The Catalan regional government recruited volunteers like Maria to administer Sunday’s vote, after Spain’s high court ordered preparations for the vote halted. Volunteers have replaced civil servants, who risked violating Spanish law if they were to staff polling stations themselves. More than 1,300 voting spots are set up across Catalonia, but many are in different schools and government buildings than in regular elections.
While Spain’s government has repeatedly declared the Catalan vote illegal, Prime Minister Mariano Rajoy appeared to have little recourse to prevent it, short of using force — which might look bad, in a modern European democracy.
“We would love to have pictures of the Spanish police marching in here to withdraw the ballot boxes,” says Miquel Strubell, a retired university professor and Catalan activist. “But I think Rajoy is shrewd enough to realize that would be disastrous.”
A region divided
Opinion polls show a large majority of Catalans have been in favor of holding this independence vote, despite opposition from Madrid. But they show that Catalan society is roughly divided, 50-50, on whether to break away from Spain.
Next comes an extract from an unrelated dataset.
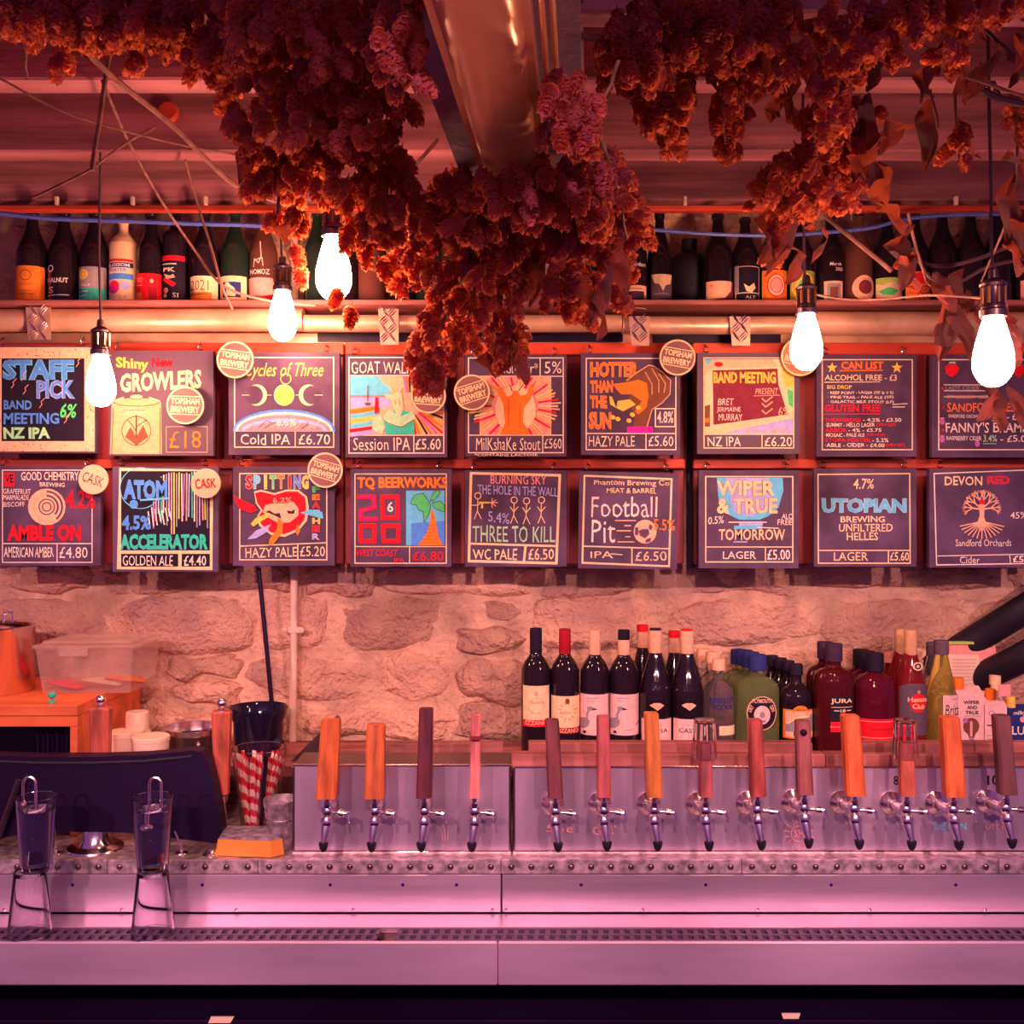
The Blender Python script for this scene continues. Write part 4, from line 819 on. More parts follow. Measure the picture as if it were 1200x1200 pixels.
# ---------------------------------------------------------------- bottles
def prof_sm(pts, n=3):
    out = []
    for i in range(len(pts)-1):
        p0, p1, p2, p3 = pts[max(i-1,0)], pts[i], pts[i+1], pts[min(i+2, len(pts)-1)]
        for k in range(n):
            u = k/n; f = lambda j: .5*((2*p1[j])+(p2[j]-p0[j])*u+(2*p0[j]-5*p1[j]+4*p2[j]-p3[j])*u*u+(3*p1[j]-p0[j]-3*p2[j]+p3[j])*u**3)
            out.append((max(f(0), 1e-5), f(1)))
    out.append(pts[-1]); return out
SHAPES = {   # (radius share, height share)
 'ale':  [(.0,0),(.85,0),(.97,.012),(1,.04),(1,.48),(.93,.58),(.70,.68),(.46,.78),(.37,.86),(.34,.93),(.40,.935),(.42,.955),(.40,.975),(.34,.978)],
 'champ':[(.0,0),(.85,0),(.97,.012),(1,.04),(1,.42),(.96,.52),(.80,.62),(.56,.73),(.40,.83),(.34,.92),(.42,.925),(.42,.955),(.35,.96),(.36,1)],
 'wine': [(.0,0),(.88,0),(.98,.01),(1,.03),(1,.62),(.95,.68),(.70,.745),(.42,.79),(.38,.85),(.38,.985),(.36,1)],
 'burg': [(.0,0),(.88,0),(.98,.01),(1,.03),(1,.46),(.94,.55),(.72,.67),(.48,.78),(.38,.85),(.38,.985),(.36,1)],
 'spirit':[(.0,0),(.9,0),(.99,.01),(1,.03),(1,.60),(.95,.68),(.72,.74),(.40,.79),(.33,.84),(.33,.90)],
 'gin':  [(.0,0),(.88,0),(.98,.012),(1,.04),(1,.60),(.96,.68),(.78,.74),(.42,.78),(.34,.80),(.34,.86)],
 'jura': [(.0,0),(.86,0),(.93,.01),(.95,.03),(1,.62),(.98,.70),(.82,.76),(.45,.79),(.36,.81),(.36,.86)],
 'squat':[(.0,0),(.90,0),(.98,.015),(1,.04),(1,.62),(.96,.70),(.75,.77),(.40,.81),(.34,.84)],
 'dump': [(.0,0),(.9,0),(1,.02),(1,.64),(.98,.70),(.85,.75),(.56,.78),(.44,.81),(.40,.90),(.34,1)],
 'cone': [(.0,0),(.9,0),(.98,.01),(1,.03),(1,.38),(.97,.46),(.80,.60),(.58,.74),(.40,.86),(.34,.93)]}
NB = [0]
def bottle(name, lab, cat, cx, base, top, w_, d, shape, glass, group, art=None, cap=None, capcol=None, foil=None, ky=1.0, z0=None, smooth=True):
    r = S(w_/2, d) ; zb = z0 if z0 is not None else CZ-(base-600)*d/F; H = (CZ-(top-600)*d/F) - zb
    xc = (cx-600)*d/F
    t = thing(name, lab, cat, (xc, d, zb), group)
    sh = SHAPES[shape]; pr = [(a*r, b*H*(1 if cap != 'cap' else 1)) for a, b in sh]
    m_ = MB(); m_.lathe(prof_sm(pr) , (xc, d, zb), 28, ky=ky); part('bottle_body', m_, M[glass], t, smooth)
    zt = sh[-1][1]*H
    if cap == 'crown':
        c = MB(); c.lathe([(r*.40, H*.955), (r*.44, H*.96), (r*.42, H*.985), (r*.30, H), (0, H)], (xc, d, zb), 18); part('crown_cap', c, M[capcol or 'dchrome'], t, True)
    elif cap == 'cap':
        c = MB(); k = r*.42; c.lathe([(k, zt*.985), (k, H*.985), (k*.93, H), (0, H)], (xc, d, zb), 18, ky=1); part('cap', c, M[capcol], t, True)
    elif cap == 'screw':
        c = MB(); k = r*.46; c.lathe([(k*.95, zt-.018), (k, zt-.017), (k, zt+.012), (k*.93, zt+.015), (0, zt+.015)], (xc, d, zb), 18); part('cap', c, M[capcol], t, True)
    if foil:
        f_, f0 = foil; c = MB(); c.lathe([(r*.40, H*f0), (r*.415, H*f0+.001), (r*.41, H*.97), (r*.40, H*1.0), (0, H*1.002)], (xc, d, zb), 20); part('foil', c, M[f_], t, True)
    if art:
        a_ = Art(cyl=(cx, d, r*1.003, ky)); art(a_)
        m2, mats = a_.mb(base=.0004); part('label_print', m2, mats, t)
    return t
def L_(x0, y0, x1, y1, bg, *items):
    def f(a):
        if bg: a.rect(x0, y0, x1, y1, bg)
        for it in items:
            k = it[0]; getattr(a, k)(*it[1:-1], **it[-1]) if isinstance(it[-1], dict) else getattr(a, k)(*it[1:])
    return f
# high shelf, left
HB = 'bottles on the high shelf'
def hs(px, w_, lab, art=None, glass='dglass', shape='ale', top=246, cap='crown', capcol=None, name='beer_bottle', base=356, **k):
    return bottle(name, lab, 'bottle', px, base, top, w_, 2.50, shape, glass, HB, art, cap, capcol, z0=SH, **k)
hs(38, 36, 'dark bottle with plain orange label, first on the left of the high shelf', L_(21, 311, 55, 351, 'orange', ('ring', 38, 322, 6, 1, 'brown'), ('t', 'SAISON', 31, 331, 45, 334, 'brown'), ('line', [(32,340),(44,340)], .7, 'brown'), ('line', [(31,344),(46,344)], .7, 'brown')))
hs(75, 35, 'dark bottle with white WALNUT print and no label', L_(0,0,0,0, None, ('ring', 66, 314, 3.5, 1.2, 'white'), ('t', 'WALNUT', 60, 325, 86, 331, 'white', .02), ('t', 'S', 64, 336, 70, 343, 'white'), ('line', [(61,346),(86,345)], 1, 'white')))
hs(111, 34, 'dark bottle with grey and teal label and a yellow disc, behind the hanging bulb cord', L_(95, 312, 127, 351, 'grey', ('rect', 95, 337, 127, 351, 'teal'), ('ell', 104, 321, 6, 6, 'yellow'), ('ring', 104, 321, 3, .8, 'olive'), ('t', 'PALE', 98, 332, 113, 335, 'white'), ('line', [(98,341),(110,341)], .8, 'white'), ('line', [(98,346),(108,346)], .8, 'white')))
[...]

In a Barcelona office building tucked away from the boisterous pro-independence street rallies, a group of Catalans read out a manifesto against independence, before a handful of TV cameras. “This isn’t a referendum, nor a consultation, nor even the culmination of a so-called ‘participatory process,'” said Joaquim Coll, vice president of Societat Civil Catalana, a Catalan group opposed to Sunday’s vote. He spoke in Catalan. “It’s a mere act of propaganda… and we discourage Catalans from participation or any kind of collaboration in this act.”
Coll accuses the Catalan regional government of using public buildings and taxpayers’ money for a partisan cause that does not reflect the wishes of all Catalans. It’s unclear how many residents of Catalonia share Coll’s point of view. “Sometimes it seems like in Catalonia, there are only people who want independence. But it’s not like this!” says Susana Beltran, another member of the same group, who says she’s felt social pressure to join the pro-independence movement. “The problem is that people who don’t want this are afraid to speak out. They don’t want problems with their friends, with their jobs, in life in general.”
Catalonia has long had its own strong, distinct cultural identity, reinforced through nearly four decades of repression under the Spanish military dictator Francisco Franco, who died in 1975. Under his rule, the Catalan language and holidays were banned.
But only a small minority of Catalans supported the idea of independence until three years ago, when there was a groundswell of pro-independence feeling amid Spain’s economic crisis. Many Catalans believe their wealthy region has been unfairly subsidizing poorer parts of Spain. For many, it is an economic arrangement – not their cultural identity nor history – that fuels separatist sentiment.